Hinzu kommen bereichsübergreifende EU-Initiativen, die über den klassischen Arbeitsschutz hinausgehen, aber dennoch erhebliche Auswirkungen haben. Dazu zählen etwa die Datenschutz-Grundverordnung oder das europäische Vergaberecht. Noch deutlicher wird die Verschiebung am Beispiel der europäischen Chemikalienpolitik. Die geplante Überarbeitung der REACH-Verordnung – die die Registrierung, Zulassung, Beschränkung und Bewertung chemischer Stoffe regelt – hat direkte Auswirkungen auf die Prävention von Gefährdungen am Arbeitsplatz. Zuständig ist hierfür jedoch nicht GD EMPL, sondern die Generaldirektionen GD ENV (Umwelt) und GD GROW (Binnenmarkt, Industrie, Unternehmertum und KMU).

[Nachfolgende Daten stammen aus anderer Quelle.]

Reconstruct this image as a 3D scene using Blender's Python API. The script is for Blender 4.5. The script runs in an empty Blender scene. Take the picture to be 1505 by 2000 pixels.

Der Einfluss europäischer Entscheidungen auf die Arbeit der Sozialversicherung wächst kontinuierlich. Für die Praxis bedeutet das nicht nur eine engere Verzahnung politischer Zuständigkeiten, sondern auch die Notwendigkeit, europäische Entwicklungen frühzeitig zu erkennen, aktiv zu begleiten und in den Dialog mit Europäischem Parlament, Europäischer Kommission und weiteren Akteurinnen und Akteuren einzutreten – immer mit dem Ziel, die Perspektive der Sozialversicherung systematisch einzubringen.
Die institutionelle Verschiebung macht deutlich: Arbeitsschutz ist heute nicht mehr nur ein sozialpolitisches Anliegen, sondern ebenso ein wirtschafts- und umweltpolitisches Querschnittsthema. Für die deutsche Sozialversicherung entstehen dadurch neue Möglichkeiten zur Mitgestaltung. Gleichzeitig erfordert diese Entwicklung aber auch eine strategische Positionierung an den Schnittstellen europäischer Politik – sowie eine kontinuierliche Beobachtung und Bewertung rechtlicher Vorhaben über Ressortgrenzen hinweg.
Fahrplan für hochwertige Arbeitsplätze
Er signalisiert ein starkes Engagement der Europäischen Kommission für bessere Arbeitsqualität und die Schaffung zukunftsfähiger Arbeitsplätze in der EU. Der Fahrplan konzentriert sich dabei auf Bereiche, in denen europäisches Handeln besonders wirksam ist. Dazu gehören die Förderung und Sicherung hochwertiger Beschäftigung, mehr Fairness und Modernisierung in der Arbeitswelt, Unterstützung beim ökologischen, digitalen und demografischen Wandel, die Stärkung des sozialen Dialogs sowie ein wirksamer Zugang zu Rechten und ausreichende Investitionen.